À pied à travers la Mongolie (I)

Marc Alaux et Laurent Barroo ont traversé en 2001 la Mongolie d’est en ouest.


6. À pied au pays du cheval


Le cheval se révèle être, paraît-il, un merveilleux compagnon de route, alliant sérénité, robustesse et prestance. Il supprime le poids du bagage et emmène le voyageur sur son dos plus loin que ses rêves le lui laissaient espérer ; de plus, les liens tissés entre le cavalier et sa monture confèrent au voyage un véritable attrait. Alors pourquoi voyager à pied au pays du cheval ? Certainement parce que « Vous êtes borné, Alaux ! », comme me le rappelait en hurlant un supérieur lors de mon service militaire. Mais l’argument est trop facile et tout juste digne d’un troufion. Cherchons plus loin la réponse à cette question qui, encore, me sépare du sommeil ! Les moyens de déplacement se multiplient et, la technologie aidant, il ne se trouve pas une montagne, pas une mer, qu’on ne saurait franchir accompagné de sa tendre épouse.
L’équitation et la marche restent cependant parmi les derniers moyens traditionnels d’arpenter la terre.
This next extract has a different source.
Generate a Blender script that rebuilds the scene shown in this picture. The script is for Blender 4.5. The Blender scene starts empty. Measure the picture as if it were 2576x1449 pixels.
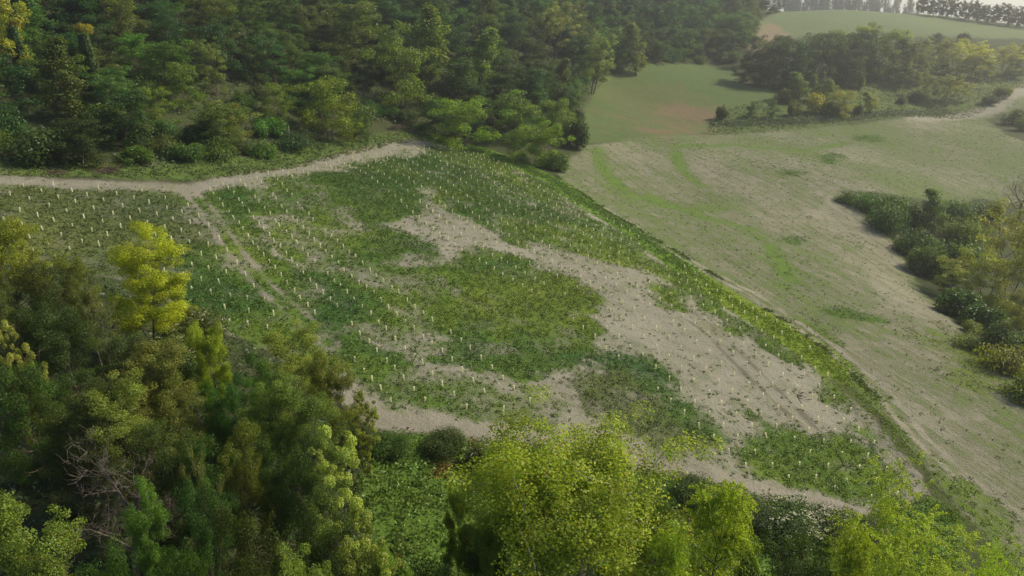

Leur survivance même est un défi à la modernité, un affront aux yeux de ceux pour qui le progrès est avant tout technologique, et le voyage, une affaire de rapidité. Si je préfère la lenteur et le calme du pas équin au confort et à la sécurité de l’automobile, je ne peux, à l’heure actuelle, me résoudre à découvrir la Mongolie autrement qu’à pied. Je ne sais si cela est dû à une personnalité trop terre à terre, dépouillée de sensibilité ou mal éduquée mais, du reste, enfourcher un canasson représente à mes yeux une affaire compliquée, réservée à un petit groupe d’initiés. Comment, d’ailleurs, pourrait-il en être autrement alors qu’une histoire millénaire a fait du cheval la monture des élites en Europe ? Peut-être, mes frères, devons-nous attendre que « son règne vienne » et que l’ordre social soit bouleversé pour changer de moyen de locomotion et nous emparer de celui de nos chefs ? Ne rêvons pas ! Pour l’instant, le menu peuple marche. De même que les pieds des princes ne foulent pas la fange, ceux des gueux n’ont pas leur place dans des étriers. Hormis pour quelques chanceux, le cheval ne fait pas partie de la culture des jeunes citadins européens.
Pourquoi irais-je alors me forcer à adopter un animal dont j’ignore tout ? À défaut d’autre chose, je vais à pied. Lors de mes premières randonnées, aller à pied revenait avant tout à me plier à une injonction liée à ma condition sociale, aucun autre moyen de me mouvoir ne s’offrant à moi. Toutefois, je fis de cette ordonnance une liberté, un état d’esprit, presque un art de vivre. La démarche entreprise avait alors pour but de distinguer ma marche des autres marches, ma vie de celle des autres. C’était un choix, celui d’observer la nature et la vie comme ne le faisaient plus mes proches, comme je ne l’avais jamais fait.
J’écris ces lignes quelque peu bouleversé, couchant sur le papier des sentiments qui, certes ont été miens, mais ne m’animent plus. Il y a trois semaines encore, en bon randonneur aux jambes solides mais à l’esprit obtus, j’avais de telles pensées. Mais voici que je renie mes principes, tourne le dos à des certitudes et me surprends à regarder les chevaux d’un œil chaque jour plus intéressé. Après tout, un cheval, ce n’est peut-être pas si mal, me dis-je en silence. J’entends déjà les adeptes de la marche s’esclaffer devant un tel constat d’échec : nous manquons d’eau et les distances entre les puits sont trop longues pour n’être parcourues qu’à pied. Les jours à venir donneront raison à certains et tort à d’autres. Peu importe, la qualité première du voyageur réside dans sa faculté d’adaptation au changement et non dans son entêtement. J’aurai peut-être recours à un cheval de bât, mais dans ma tête, rien ne change. La Mongolie reste un pays à approcher lentement, modestement, de même que les Mongols, riches d’une culture ancestrale.